日本日中関係学会(会員約380 人)には、こうしたガイドブックで紹介されていない観光地を巡って歩いている会員の方々が少なくありません。商社マン、大学などの先生方、各官庁・機関の出先で働いている方々、新聞・テレビなどメディア関係者、中国からの留学生の皆さんなど、メンバーは実に多士済々です。
そこでこれらの会員の皆さんが中心となって、「中国の“ 穴場” めぐり―ガイドブックに載っていない観光地」を執筆しようじゃないか、ということになりました。初めはフジサンケイビジネスアイ紙に週一回連載(「FOCUS 中国」)させていただき、それをもとに加筆して一冊のガイドブックに仕上げることができました。

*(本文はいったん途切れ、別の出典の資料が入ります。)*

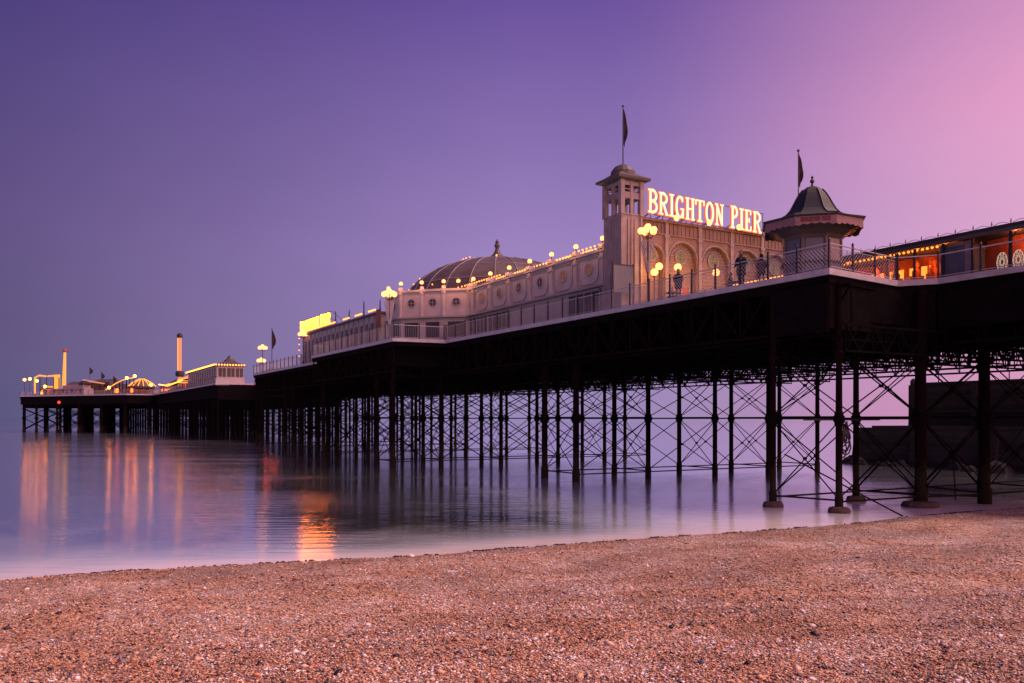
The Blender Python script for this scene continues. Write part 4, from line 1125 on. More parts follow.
# cove under the eaves
mb = MB(); mb.lathe((KC[0], KC[1], ZD), [(1.76, 2.4), (1.95, 2.7), (2.4, 3.0), (2.98, 3.2), (3.0, 3.54)], 8, o8); build(mb, 'cove', 'roof', ks)
for k in range(8):
    a, b = o8+k*PI/4, o8+(k+1)*PI/4; R = 3.08
    A = Vector((KC[0]+math.cos(a)*R, KC[1]+math.sin(a)*R, 0)); B = Vector((KC[0]+math.cos(b)*R, KC[1]+math.sin(b)*R, 0))
    nn = ((A+B)/2-Vector((KC[0], KC[1], 0))).normalized()
    P = [(A.x, A.y, ZD+3.55)]; K = 20
    for j in range(K+1):
        f = j/K; p = A+(B-A)*f; P.append((p.x, p.y, ZD+3.05-.09*abs(math.sin(f*PI*5))+.10*math.sin(f*PI)))
    P.append((B.x, B.y, ZD+3.55))
    mb = MB(); mb.slab(P, -nn*.06); fo = build(mb, 'fascia_board', 'pinkfascia', ks)
    mid = (a+b)/2
    if abs(((math.degrees(mid)) % 360)-225) < 2:
        # lettering on the board that faces the beach
        ax = (B-A).normalized()
        org = A+(B-A)*.14+nn*.03+Vector((0, 0, ZD+3.22))
        x = 0; up = Vector((0,0,1)); mb = MB(); txt = 'BRIGHTON PIER'; hh = .26
        ws = {'I': .34, 'E': .56, 'P': .56, ' ': .38}
        tw_ = sum(ws.get(c, .62)+.06 for c in txt); kx = (B-A).length*.72/(tw_*hh)
        for c in txt:
            if c != ' ': glyph(c, x, hh, .17, ax*kx, up, org, -nn*.02, mb)
            x += ws.get(c, .62)+.06
        for q in range(len(mb.v)//8):
            for j in range(8): v = Vector(mb.v[q*8+j]); mb.v[q*8+j] = tuple(v+nn*(.0015*(q % 7)))
        o = build(mb, 'lettering', 'redletter', ks); o.parent = fo
for k in range(8):
    a = o8+k*PI/4; mb = MB(); mb.lathe((KC[0]+math.cos(a)*1.76, KC[1]+math.sin(a)*1.76, ZD), [(.09, 0), (.09, 3.0)], 6); build(mb, 'corner_post', 'kioskwall', ks)
    m_ = (k+.5)*PI/4+o8; nn = Vector((math.cos(m_), math.sin(m_), 0)); tx = Vector((-nn.y, nn.x, 0)); c = Vector((KC[0], KC[1], ZD))+nn*(1.74*math.cos(PI/8)+.002)
    hw = .5
    mb = MB(); mb.slab([c-tx*hw+Vector((0,0,1.1)), c+tx*hw+Vector((0,0,1.1)), c+tx*hw+Vector((0,0,2.6)), c-tx*hw+Vector((0,0,2.6))], nn*.05)
    w = build(mb, 'shutter', 'bluewall' if k not in (5,) else 'tower', ks)
    mb = MB(); mb.slab([c-tx*hw+Vector((0,0,.3)), c+tx*hw+Vector((0,0,.3)), c+tx*hw+Vector((0,0,1.0)), c-tx*hw+Vector((0,0,1.0))], nn*.04); build(mb, 'panel', 'bluewall', ks)
    mb = MB(); mb.slab([c-tx*.65+Vector((0,0,1.02)), c+tx*.65+Vector((0,0,1.02)), c+tx*.65+Vector((0,0,1.08)), c-tx*.65+Vector((0,0,1.08))], nn*.25); build(mb, 'counter', 'rail_dark', ks)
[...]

本書の特徴は、単に景色がすばらしいとか、観光的な価値があるとかというだけでなく、紹介を通じていまの中国の文化、社会、経済の背景をも浮き彫りにしようと心掛けたことでしょうか。中には旅行社に頼んでも、簡単には行けないような場所もあります。それでも最近は中国も歩きやすくなってきましたので、なんとかすれば現地を訪れることが可能なところが多いでしょう。
今回は30 カ所の紹介にとどまりましたが、まだガイドブックに載っていない多くの観光地が各地に残っています。それらはまた、いつの日にか機会を見て第二弾としてご紹介できれば、と思っております。